Nethercott, a large man with hound-dog eyes, had just been released after serving six months in prison, the result of a dispute with the local Border Patrol. Federal officers had tried to pull him over, but he drove onto his ranch and shut the gate. Agents feared a shoot-out, and a standoff ensued until local sheriffs arrived. A few weeks later, the FBI tried to serve Nethercott and his fellow militia member, Kalen Riddle, a warrant for threatening federal officers. The FBI said Riddle refused an order to stop moving in a Safeway parking lot, and an agent shot and injured him. Nethercott was acquitted of all charges in the case, but he still faces a 2003 aggravated assault charge in Texas. According to the district attorney there, he pistol-whipped an illegal Salvadoran migrant he found sneaking into the country during a patrol in 2003, a charge Nethercott denies.
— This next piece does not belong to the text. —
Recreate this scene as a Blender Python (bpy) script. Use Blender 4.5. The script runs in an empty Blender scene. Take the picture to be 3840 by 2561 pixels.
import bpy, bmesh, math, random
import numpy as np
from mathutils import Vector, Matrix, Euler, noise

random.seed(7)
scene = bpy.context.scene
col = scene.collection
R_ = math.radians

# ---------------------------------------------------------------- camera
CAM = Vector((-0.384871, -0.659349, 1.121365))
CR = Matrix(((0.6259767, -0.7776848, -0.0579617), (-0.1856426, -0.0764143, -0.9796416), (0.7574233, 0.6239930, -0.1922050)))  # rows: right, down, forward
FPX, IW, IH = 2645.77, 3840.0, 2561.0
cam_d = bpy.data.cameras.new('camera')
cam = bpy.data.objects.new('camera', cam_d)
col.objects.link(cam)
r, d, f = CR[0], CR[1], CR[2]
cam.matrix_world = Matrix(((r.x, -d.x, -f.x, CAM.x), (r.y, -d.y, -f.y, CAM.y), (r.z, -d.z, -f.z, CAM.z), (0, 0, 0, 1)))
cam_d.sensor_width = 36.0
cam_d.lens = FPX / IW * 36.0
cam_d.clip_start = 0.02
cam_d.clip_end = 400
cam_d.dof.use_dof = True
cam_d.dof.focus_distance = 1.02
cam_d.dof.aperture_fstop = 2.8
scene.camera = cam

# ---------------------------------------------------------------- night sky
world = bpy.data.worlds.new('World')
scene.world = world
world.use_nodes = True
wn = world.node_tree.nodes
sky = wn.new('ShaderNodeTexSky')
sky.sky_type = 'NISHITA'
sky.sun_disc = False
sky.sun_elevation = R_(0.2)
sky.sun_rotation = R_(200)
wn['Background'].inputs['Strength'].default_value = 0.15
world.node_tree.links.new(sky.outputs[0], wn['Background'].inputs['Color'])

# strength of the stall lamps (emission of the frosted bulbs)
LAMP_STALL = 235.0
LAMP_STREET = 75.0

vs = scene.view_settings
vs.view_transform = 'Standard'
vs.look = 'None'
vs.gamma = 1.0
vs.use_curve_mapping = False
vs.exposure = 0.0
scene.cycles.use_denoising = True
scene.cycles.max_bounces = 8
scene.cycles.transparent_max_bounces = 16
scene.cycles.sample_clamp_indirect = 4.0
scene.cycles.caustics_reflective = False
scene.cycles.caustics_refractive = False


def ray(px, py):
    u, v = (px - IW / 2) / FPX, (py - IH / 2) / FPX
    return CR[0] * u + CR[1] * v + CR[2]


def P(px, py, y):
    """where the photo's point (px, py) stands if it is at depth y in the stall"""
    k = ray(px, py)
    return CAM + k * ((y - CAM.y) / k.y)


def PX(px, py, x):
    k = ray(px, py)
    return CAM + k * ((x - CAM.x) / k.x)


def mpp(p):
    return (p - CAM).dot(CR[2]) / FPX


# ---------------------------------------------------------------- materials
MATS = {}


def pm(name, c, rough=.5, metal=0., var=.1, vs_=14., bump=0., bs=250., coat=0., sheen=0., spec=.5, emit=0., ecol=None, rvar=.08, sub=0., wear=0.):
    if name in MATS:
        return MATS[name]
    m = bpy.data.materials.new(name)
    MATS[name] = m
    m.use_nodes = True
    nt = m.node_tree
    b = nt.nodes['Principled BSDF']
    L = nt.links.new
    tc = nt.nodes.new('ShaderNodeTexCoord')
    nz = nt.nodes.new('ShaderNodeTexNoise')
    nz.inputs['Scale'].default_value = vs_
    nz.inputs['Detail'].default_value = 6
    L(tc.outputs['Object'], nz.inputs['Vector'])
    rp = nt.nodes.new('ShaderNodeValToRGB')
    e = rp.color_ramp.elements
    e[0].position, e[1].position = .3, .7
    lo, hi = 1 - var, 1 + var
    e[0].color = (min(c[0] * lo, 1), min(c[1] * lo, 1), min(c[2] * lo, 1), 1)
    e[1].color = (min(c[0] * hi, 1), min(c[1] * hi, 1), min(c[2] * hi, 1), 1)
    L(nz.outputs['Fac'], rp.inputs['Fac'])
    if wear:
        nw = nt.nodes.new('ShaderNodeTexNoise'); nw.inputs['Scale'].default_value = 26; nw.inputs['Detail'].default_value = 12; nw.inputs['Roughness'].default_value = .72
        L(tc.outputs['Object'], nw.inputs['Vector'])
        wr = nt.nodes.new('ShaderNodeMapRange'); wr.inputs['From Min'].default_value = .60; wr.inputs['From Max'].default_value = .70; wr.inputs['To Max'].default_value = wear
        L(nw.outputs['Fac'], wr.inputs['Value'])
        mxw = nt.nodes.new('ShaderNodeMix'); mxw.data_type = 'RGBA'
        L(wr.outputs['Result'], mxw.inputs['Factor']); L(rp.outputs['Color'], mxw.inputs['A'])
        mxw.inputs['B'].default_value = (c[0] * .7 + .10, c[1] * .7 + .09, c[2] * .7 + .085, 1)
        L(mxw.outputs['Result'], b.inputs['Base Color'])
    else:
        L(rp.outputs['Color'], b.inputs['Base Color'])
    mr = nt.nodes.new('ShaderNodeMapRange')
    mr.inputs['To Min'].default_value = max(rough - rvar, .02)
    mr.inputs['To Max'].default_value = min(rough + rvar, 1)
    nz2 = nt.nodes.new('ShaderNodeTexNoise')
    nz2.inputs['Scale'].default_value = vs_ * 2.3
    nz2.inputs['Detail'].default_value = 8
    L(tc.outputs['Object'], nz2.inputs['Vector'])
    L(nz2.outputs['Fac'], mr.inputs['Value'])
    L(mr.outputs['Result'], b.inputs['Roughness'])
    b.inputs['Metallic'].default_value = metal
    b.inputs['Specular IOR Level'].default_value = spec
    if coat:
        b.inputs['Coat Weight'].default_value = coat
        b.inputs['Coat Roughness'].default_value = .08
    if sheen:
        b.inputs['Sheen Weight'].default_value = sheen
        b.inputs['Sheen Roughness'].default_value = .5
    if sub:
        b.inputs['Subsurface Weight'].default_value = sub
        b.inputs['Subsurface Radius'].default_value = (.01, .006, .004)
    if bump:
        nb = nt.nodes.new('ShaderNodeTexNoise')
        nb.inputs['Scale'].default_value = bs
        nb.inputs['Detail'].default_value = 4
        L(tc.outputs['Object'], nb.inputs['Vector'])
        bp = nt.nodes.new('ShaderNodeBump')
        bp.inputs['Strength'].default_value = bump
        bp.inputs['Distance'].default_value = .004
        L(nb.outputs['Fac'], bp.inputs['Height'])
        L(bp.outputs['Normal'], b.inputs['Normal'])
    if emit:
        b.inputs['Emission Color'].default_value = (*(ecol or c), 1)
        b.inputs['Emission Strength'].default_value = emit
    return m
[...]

Nethercott drove me out to the southern end of his ranch to show me Mexico, a dun land that looked just like America. There was no barbed wire to mark the international boundary, just a dry berm and a dirt road. "That’s hell," he said. He was already planning his next operation, set to begin on July 4, after his next court date in Texas. He hoped to dovetail with some of the Minutemen’s media attention. Not one for subtlety, he was calling the event "Operation American Revolution 2." "America will be closed when that operation begins," he said. "Just after the hot summer begins, we are closing the American borders."
BACK AT THE BIBLE COLLEGE in Miracle Valley, Gilchrist arrived at the communications center to prepare for another radio interview. "Let’s hear some squelch," he announced as he picked up the phone. A white-haired volunteer grabbed a walkie-talkie and began turning the dials to create background static, providing the illusion of a busy operation for the listening audience. "We’re the only ones who have any brains in this country," Gilchrist said, once he got on the air.
Outside on the front lawn, Mike Bird, a 22-year-old volunteer from Georgia, was pacing around, awaiting instructions for his night patrol up along Route 92. Bird stands 6 feet 6 inches tall, with a hunched back and a mumbled voice. He planned to spend the full month in Arizona. "You’ll never hear it from any of these guys," he confided between drags of a Dunhill, "but I have too big a gun." A .44 Magnum, the sort of cannon made famous by Dirty Harry, stretched down his right thigh. Bird was unemployed, but he hoped to get a job back home sampling air quality at the local coal plant. His new Peruvian wife, whom he had recently met in South America, had applied for a U.S. visa, which would take between six months and two years to process. While she waited for permission to enter the country, he had seen the suburbs of Atlanta fill with Spanish-speaking laborers. "Tons of them," said Bird. "Tons of them everywhere."
Word had filtered down from Gilchrist about the success that the Minutemen were having, about the waiting migrants backed up like cars in a traffic jam on the other side of the border. Bird was ready. "Tonight is the night," he told me, imagining them in the wilderness. "Think about it. They are hungry. They have been waiting two days. They are going to rush the line."